Small seamounts are much more common than large ones. One fractal model for their size-frequency distribution suggests that, as seamount height goes down two-fold, the number of seamounts goes up seventeen-fold. If a two-fold reduction in height implies an eight-fold reduction in mass, then one may expect that the amplitude of a seamount’s geoid anomaly will decrease very rapidly as its size decreases, making small seamounts much harder to find with an altimeter. Searching marine gravity maps derived from satellite altimetry for seamount anomalies finds many thousands, and their size-frequency distribution fits expected models when seamount heights are greater than 2 km tall. This is interpreted as evidence that altimeters have already found the seamounts 2 km tall and taller, but are failing to find the smaller ones.
Smith [Marine Geodesy, 2015, doi 10.1080/01490419.2015.1014950] compared seamount resolution by AltiKa to resolution by Envisat. He found that sea surface height profiles over seamounts less than 2 km tall showed seamount geoid anomalies much more clearly in AltiKa than in Envisat data. He attributed this to AltiKa’s lower noise level and denser sampling (5 cm at 40 Hz versus 8 cm at 18 Hz). His study characterized the ability of these altimeters to detect a seamount in only one pass over a feature, as would be necessary if an altimeter were put into a “geodetic mission” orbit.
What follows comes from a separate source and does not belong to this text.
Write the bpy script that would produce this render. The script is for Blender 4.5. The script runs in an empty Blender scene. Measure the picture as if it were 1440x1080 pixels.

Our present study characterizes the improvement in seamount resolution that can be achieved by “stacking” the repeated sea surface height profiles that AltiKa obtains every 35 days. We take all data at 40 Hz along-track sampling rate, group data across repeat cycles by aligning points nearest to a common latitude, and then take the mean or median of all such aligned points. The mean or median profile (the “stack”) has reduced noise and clarifies seamount anomalies. The noise variance decreases in inverse proportion to the number of cycles stacked. Because the median is a less efficient estimator than the mean, a median stack should be noisier than a mean stack; however, we find little penalty for using medians and we prefer them because they are robust with respect to outliers, which occur occasionally. We find that the root-mean-square noise level in the median stack is around (5.8 cm)/sqrt[(2N+1)/3] at 40 Hz, where N is the number stacked, and is below 2 cm at 40 Hz when 12 or more repeat cycles are stacked (about 1 year of data).
Stacking always reduces the noise in the mean sea surface height profile. Translating a reduction in noise into an improvement in seamount resolution requires also a specification of the seamount geoid anomaly being sought. In areas where AltiKa repeat tracks cross previously mapped small (< 1.5 km tall) seamounts, we can evaluate the coherency between sea surface height profiles and verified in situ bathymetry. The previous study [loc. cit.] found coherence at wavelengths greater than 17 km if only a single altimeter profile was used. In our present study, if we stack 9 profiles, the stacked geoid anomaly is coherent with seamount bathymetry at wavelengths as short as 10 km. This suggests that a seamount detection process using a matched filter approach will reliably detect seamounts smaller than 2 km, with reliability increasing as the number of repeat cycles stacked increases.